Marshall, Robert L(ewis)
Marshall, Robert L(ewis)
Marshall, Robert L(ewis), distinguished American musicologist; b. N.Y., Oct. 12, 1939. After training at Columbia Univ. (A.B., 1960), he studied at Princeton Univ. with Babbitt, Lockwood, Mendel, and Strunk (M.F.A., 1962; Ph.D., 1968, with the diss. The Compositional Process of J.S. Bach: A Study of the Autograph Scores of the Vocal Works; publ. in Princeton, 1972). In 1966 he joined the faculty of the Univ. of Chicago, where he served as chairman of the music dept. (1972–77) and then as a prof. (1977–83). He was a prof. at Brandeis Univ. from 1983 to 2000. From 1977 to 1987 he was general ed. of the series Recent Researches in the music of the Baroque Era. Marshall has particularly distinguished himself in Bach and Mozart studies, and has contributed scholarly articles to various journals.

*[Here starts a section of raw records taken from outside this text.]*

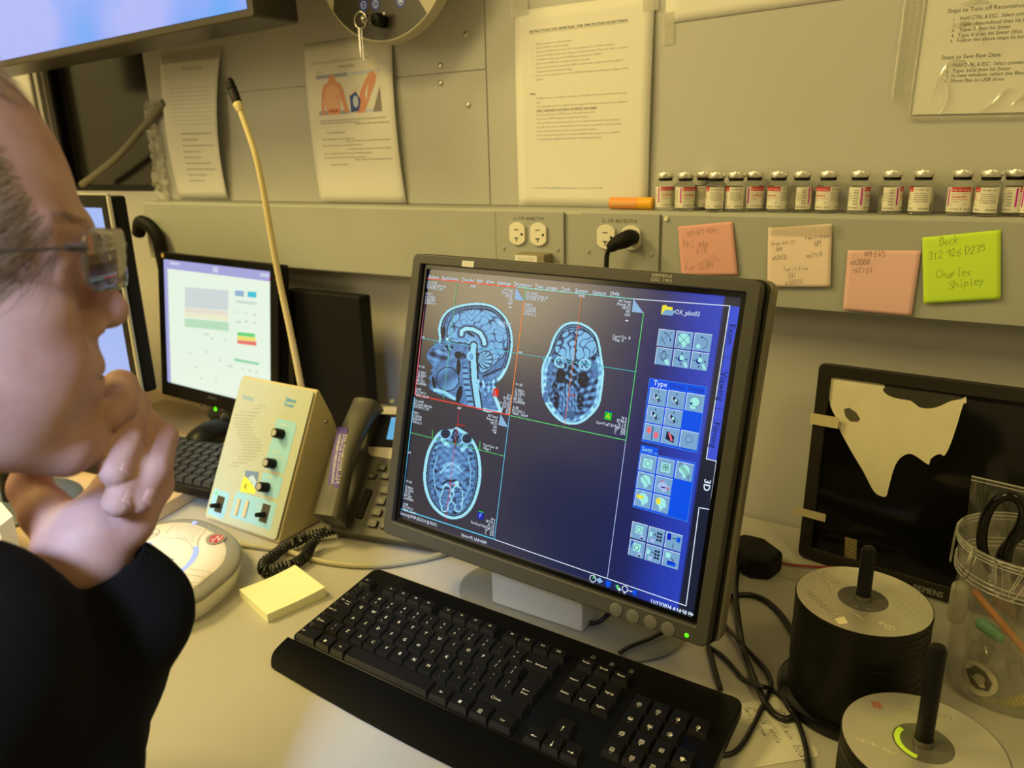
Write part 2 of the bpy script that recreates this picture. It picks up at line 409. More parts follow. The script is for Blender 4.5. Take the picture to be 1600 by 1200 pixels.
# black plug and its cord, dropping behind the monitor
P = aty(984, 371, RY - .009)
t = thing('power_plug', 'black right-angle plug pushed into the right socket of the raceway', 'plug', loc=P)
mb = MB(); mb.tube(smoothpath([(.004, .0005, 0), (.004, -.010, .001), (.002, -.020, -.001), (-.009, -.026, -.006), (-.018, -.027, -.013)], 5), [.0105]*5 + [.0115]*6 + [.0115, .011, .0105, .010, .0095, .009, .0085, .008, .0072, .0065], 12)
mb.build('plug_body', BLKM, t)
MB().tube(smoothpath([(-.017, -.027, -.012), (-.022, -.026, -.022), (-.0235, -.024, -.045), (-.022, -.022, -.10), (-.01, -.02, -.2), (.0, -.03, -.37)], 6), .0036, 10).build('cord', RUB, t)

# small labelled adapter under the left outlet
P = aty(826, 398, RY - .0245)
t = thing('cable_connector', 'small taupe connector block with a white and yellow label under the left outlet', 'connector', loc=(P.x, RY - .0049, P.z - .012))
MB().box((-.021, -.024, -.03), (.029, 0, .0135)).build('connector_body', mat('taupe_plastic', (.25, .22, .14), rough=.5), t, smooth=0, bevel=.0015)
q = Print(); q.rect(-.021, .002, .017, .0115, PAPER, 1); q.rect(-.0215, -.006, .001, .0015, pm('yellow_label', (235, 195, 60), rough=.6), 1); q.rect(.002, -.006, .017, .0015, pm('yellow_label', (235, 195, 60)), 1)
q.text('10 A 4 7 W', -.002, .0042, .004, INKG, 2, 'c', width=.027); q.build('paper_label', t, T=Matrix.Translation((0, -.0243, 0)))

# ---------------------------------------------------------------- papers
def surf4(c, bulge=0.0, curl=None):
    BL, BR, TR, TL = [Vector(p) for p in c]; O = BL.copy()
    n = (BR - BL).cross(TL - BL).normalized()
    if n.y > 0: n = -n
    W = ((BR - BL).length + (TR - TL).length)/2; H = ((TL - BL).length + (TR - BR).length)/2
    def S(x, z, l=0):
        u = x/W; v = z/H
        P = (BL*(1-u) + BR*u)*(1-v) + (TL*(1-u) + TR*u)*v - O
        d = bulge*4*v*(1-v)*(.6 + .4*u) + (curl(u, v) if curl else 0)
        return tuple(P + n*(d + .00012*l))
    return O, W, H, S
def sheet(name, label, cat, c, m=PAPER, bulge=0.0, curl=None, thick=.00018, nu=14, nv=18, group=None):
    O, W, H, S = surf4(c, bulge, curl)
    t = thing(name, label, cat, loc=O, group=group)
    MB().grid(lambda u, v: S(u*W, v*H, 0), nu, nv).build('paper', m, t, smooth=180, solid=thick)
    return t, W, H, Print(bend=lambda x, z, l: S(x, z, l + .9))
def tape(parent, x, z, w, h, ang, S, name='tape'):
    ca, sa = cos(ang), sin(ang); v = []
    rnd = random.Random(int(x*9999)); n = 6
    mb = MB(); mb.grid(lambda u, q: S(x + (u-.5)*w*ca - (q-.5)*h*sa, z + (u-.5)*w*sa + (q-.5)*h*ca + 0, 3), 4, 6)
    return mb.build(name, TAPE, parent, smooth=180)

# the sheet of motion monitoring instructions, standing on the raceway
z0 = RZ1 + .0006; X0 = -.2845
t, Wp, Hp, q = sheet('instruction_sheet', 'white instruction sheet with a numbered list and bold heading, standing on the raceway', 'paper',
    [(X0, -.006, z0), (X0 + .2159, -.0055, z0), (X0 + .2175, -.0045, z0 + .2794), (X0 - .0015, -.0045, z0 + .2794)], bulge=.004)
S0 = q.bend
q.text('INSTRUCTIONS FOR FIRMM REAL TIME FMRI MOTION MONITORING', .025, .2475, .0034, INK, 1, width=.155, bold=1); q.rect(.025, .2462, .18, .2465, INK, 1)
L1 = ['Register patient as normal on scanner', 'Bring up FIRMM on monitor computer', 'Open each FIRMM, patient, then click "set as administrator" on monitor computer', 'Put all your FIRMM, patient, start. Software should start and say "Thank you. Wait to continue."',
      'On FIRMM computer, sign in with "FIRMM user" and password "123456"', 'Double click FIRMM icon on desktop, wait for it to open', 'Begin scanning. Should note that the FIRMM computer will not begin until the first BOLD', 'sequence has collected several images.',
      'If you are not registered, press "stop" on FIRMM and monitor should appear to begin scanning', 'patient.']
z = .2305
for i, s in enumerate(L1):
    if i in (0, 1, 2, 3, 4, 5, 6, 8): q.text('%d.' % min(8, i + 1 if i < 7 else 8), .0295, z, .0022, INKG, 1)
    q.text(s, .036, z, .0024, INKG, 1, width=min(.147, len(s)*.00160)); z -= .0054
q.text('Notes:', .025, .162, .0030, INK, 1, width=.0095, bold=1)
L2 = [(0, 'If FIRMM does not or will appear on monitor, use Alt-Tab or monitor to monitor software and'), (2, 'wait.'), (0, 'The registration process is needed, must be registered for each new patient that is registered'), (1, 'After registration and before the BOLD scan begins'),
      (0, 'Be sure to push stop on FIRMM screen with end of scan button'), (0, 'Press enter on FIRMM window and should resume the scan'), (0, 'The scan will time of patient name if the new scan begin disconnection has completed.'), (2, 'For other if too noisy, breaking and tool monitoring, you may want to wait for scanner.'),
      (2, 'Sounds that is better than one line scanning the BOLD sequence.'), (0, 'If you are doing multiple scans in testing and identification, you want to open FIRMM.'), (3, 'See http://firmm.readthedocs.io/en/latest/ for additional information.')]
z = .1555
for k, s in L2:
    if k in (0, 3): q.text('1.', .0295, z, .002, INKG, 1)
    if k == 1: q.text(s, .036, z, .0030, INK, 1, width=.100, bold=1); q.rect(.036, z - .0010, .136, z - .0008, INK, 1)
    elif k == 3: q.text('See', .036, z, .0023, INKG, 1); q.text('http://firmm.readthedocs.io/en/latest/', .043, z, .0024, LINKB, 1, width=.060); q.text('for additional information.', .105, z, .0023, INKG, 1, width=.04)
    else: q.text(s, .036, z, .0024, INKG, 1, width=min(.147, len(s)*.00160))
    z -= .0058
q.text('Created by FIRMM:', .0255, .0265, .0022, INKG, 1, width=.028); q.text('support@firmm.readthedocs.io', .0545, .0265, .0022, LINKB, 1, width=.050); q.text('or T. James 312.503.6028', .1055, .0265, .0022, INKG, 1, width=.040)
q.build('printing', t)
tape(t, .008, .286, .030, .030, .1, S0); tape(t, .212, .266, .022, .018, .05, S0)

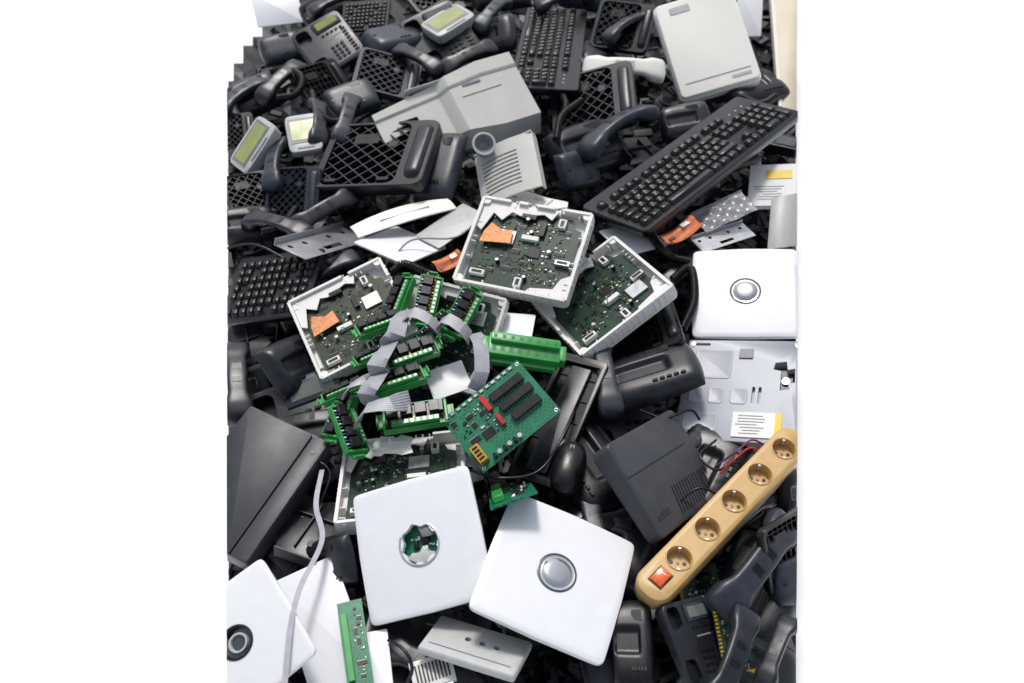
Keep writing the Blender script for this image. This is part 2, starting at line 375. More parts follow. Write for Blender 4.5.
@kind('relay_board')
def _():
    W,L=.135,.095; e=empty('relay_board','circuit board',(W,L))
    MB().prism(rrect(W,L,.002,2),0,.0016).build('board','pcb_green',e,smooth=False)
    for (x,y,a,b,m_) in ((.030,.024,.054,.012,'chip'),(.032,.005,.054,.012,'chip'),(.034,-.015,.046,.012,'chip')):
        c=MB().box((x,y,.0055),(a,b,.008)).build('relay',m_,e,.0008,1); mb=MB()
        for k in range(12):
            for s in(-1,1): mb.box((x-a/2+.003+k*(a-.006)/11,y+s*(b/2+.0006),.003),(.0012,.0016,.003))
        mb.build('pins','silver',c,smooth=False)
    MB().box((-.006,.024,.006),(.008,.024,.007)).build('jumper_block','red',e,.0008,1)
    MB().box((-.004,-.006,.006),(.006,.018,.007)).build('jumper_block','red',e,.0008,1)
    c=MB().box((-.056,-.026,.007),(.014,.026,.012)).build('plug_socket','gold',e,.0010,1)
    mb=MB()
    for k in range(4): mb.box((-.056,-.034+k*.0055,.0132),(.008,.003,.001))
    mb.build('socket_slots','chip',c,smooth=False)
    for k in range(6): MB().cyl((-.040+.0085*k,-.040,.001),.0032,.008,14).build('capacitor',('chip','silver')[k%2],e)
    mb=MB()
    for k in range(12): mb.box((-.060+.0101*k,.0435,.0028),(.0055,.0035,.0024))
    mb.build('solder_pads','silver',e,smooth=False)
    populate(e,.055,.055,.0016,77,6,90,('silver','cream','chip'),.8,cx=-.035,cy=.008)
    for s in(-1,1):
        for s2 in(-1,1): MB().ring((s*(W/2-.005),s2*(L/2-.005),.0016),.0014,.0028,.0004,14).build('mounting_hole','silver',e)
    return e
@kind('terminal_rail')
def _():
    W,L=.10,.034; e=empty('terminal_rail','terminal block',(W,L))
    mb=MB(); mb.box((0,0,.010),(W,L,.020)); mb.box((0,-L/2-.003,.005),(W*.9,.008,.010)); mb.box((0,L*.22,.0235),(W*.96,.014,.008))
    for s in(-1,1): mb.box((s*(W/2+.004),0,.009),(.009,L*.7,.018))
    mb.build('block_body','green',e,.0012,2)
    for k in range(8): MB().box((-W*.42+k*W*.12,-.008,.0200),(.0055,.007,.0008)).build('wire_opening','green_dark',e,smooth=False)
    for k in range(8): MB().cyl((-W*.42+k*W*.12,.0075,.0272),.0026,.0007,12).build('screw','green_dark',e)
    return e
def keyboard(name,cols,legends,body='slate_dark'):
    def f():
        U=.019
        full=cols=='full'
        W=.455 if full else .215; L=.160; e=empty(name,'computer keyboard',(W,L))
        r=.010; zt=.016
        rings=[[(x,y,0) for x,y in rrect(W-.006,L-.006,r)],[(x,y,.008) for x,y in rrect(W,L,r)],[(x,y,zt-.002+.03*(y+L/2)) for x,y in rrect(W,L,r)],[(x*.993,y*.98,zt+.03*(y+L/2)) for x,y in rrect(W,L,r)]]
        MB().loft(rings).build('case',body,e)
        z=lambda y: zt+.03*(y+L/2)
        cache={}
        def key(x,y,wu,hu=1):
            kk=(wu,hu)
            if kk not in cache:
                w,h=wu*U-.0022,hu*U-.0022
                ri=[[(a,b,0) for a,b in rrect(w,h,.0015,2)],[(a,b+.0005,.0068) for a,b in rrect(w-.0045,h-.0045,.0018,2)],[(a,b+.0005,.0074) for a,b in rrect(w-.0055,h-.0055,.0016,2)]]
                cache[kk]=MB().loft(ri).build('key','keycap',e,ang=50); o=cache[kk]
            else:
                o=cache[kk].copy(); col.objects.link(o)
            o.location=(x,y,z(y)+.0006)
        legs=[]
        if full:
            x0=-W/2+.011; ys=[-.060+k*U for k in range(5)]; yf=-.060+5*U+.008
            lay=[[(1.25,''),(1.25,''),(1.25,''),(6.25,''),(1.25,''),(1.25,''),(1.25,''),(1.25,'')],
                 [(1.25,''),(1,'<')]+[(1,c) for c in 'YXCVBNM,.-']+[(2.75,'')],
                 [(1.75,'')]+[(1,c) for c in 'ASDFGHJKLÖÄ#']+[(1.25,'')],
                 [(1.5,'')]+[(1,c) for c in 'QWERTZUIOPÜ+']+[(1.5,'')],
                 [(1,'^')]+[(1,c) for c in '1234567890ß´']+[(2,'')]]
            for yy,row in zip(ys,lay):
                x=x0
                for wu,c in row:
                    key(x+wu*U/2,yy,wu)
                    if c: legs.append((x+wu*U/2-.003,yy+.001,c))
                    x+=wu*U
            for k in range(13):
                x=x0+k*U+(0 if k==0 else U*.8 if k<5 else U*1.2 if k<9 else U*1.6)
                key(x+U/2,yf,1)
                legs.append((x+.006,yf,'Esc' if k==0 else 'F%d'%k))
            xn=x0+15*U+U*.3
            for k in range(3):
                key(xn+U*(k+.5),ys[4],1); key(xn+U*(k+.5),ys[3],1); key(xn+U*(k+.5),ys[0],1); key(xn+U*(k+.5),yf,1)
            key(xn+U*1.5,ys[1],1)
            xp=xn+3.3*U
            nums=['0 ,','123','456','789']
            for j in range(5):
                for k in range(4):
                    if j==0 and k==1: continue
                    if k==3 and j in(0,2): continue
                    if j==0 and k==0: key(xp+U*1.0,ys[0],2); continue
                    if k==3 and j in(1,3): key(xp+U*3.5,ys[j]-U/2,1,2); continue
                    key(xp+U*(k+.5),ys[j],1)
                    if 1<=j<=3 and k<3: legs.append((xp+U*(k+.5)-.003,ys[j]+.001,nums[j][k]))
        else:
            for j in range(7):
                for k in range(10):
                    if (j*3+k*5)%11!=3: key(-.0855+k*U,-.060+j*U,1)
        if legends:
            objs=[]
            for x,y,c in legs:
                cu=bpy.data.curves.new('t','FONT'); cu.body=c; cu.size=.0085 if len(c)==1 else .005; cu.resolution_u=1
                o=bpy.data.objects.new('t',cu); col.objects.link(o); objs.append((o,x,y))
            bpy.context.view_layer.update(); dg=bpy.context.evaluated_depsgraph_get(); m=MB()
            for o,x,y in objs:
                me=bpy.data.meshes.new_from_object(o.evaluated_get(dg)); m.add([(v.co.x+x,v.co.y+y-.001,z(y)+.0084) for v in me.vertices],[tuple(p.vertices) for p in me.polygons])
                bpy.data.meshes.remove(me)
            for o,_,_ in objs: bpy.data.objects.remove(o)
            lo=m.build('key_legends','legend',e,smooth=False); lo['kind']='stuff'
            for k in range(3): MB().cyl((xp+U*(k+1),yf,z(yf)),.0022,.0008,10).build('status_light','lgrey',e)
        return e
    BUILD[name]=f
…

His book The Music of Johann Sebastian Bach: The Sources, the Style, the Significance (N.Y., 1989) won the ASCAPDeems Taylor Award in 1990. His other books include Mozart Speaks: Views on Music, Musicians, and the World (N.Y., 1991), Eighteenth-Century Keyboard Music (N.Y., 1994), and Dennis Brain on Record (Newton, Mass., 1996).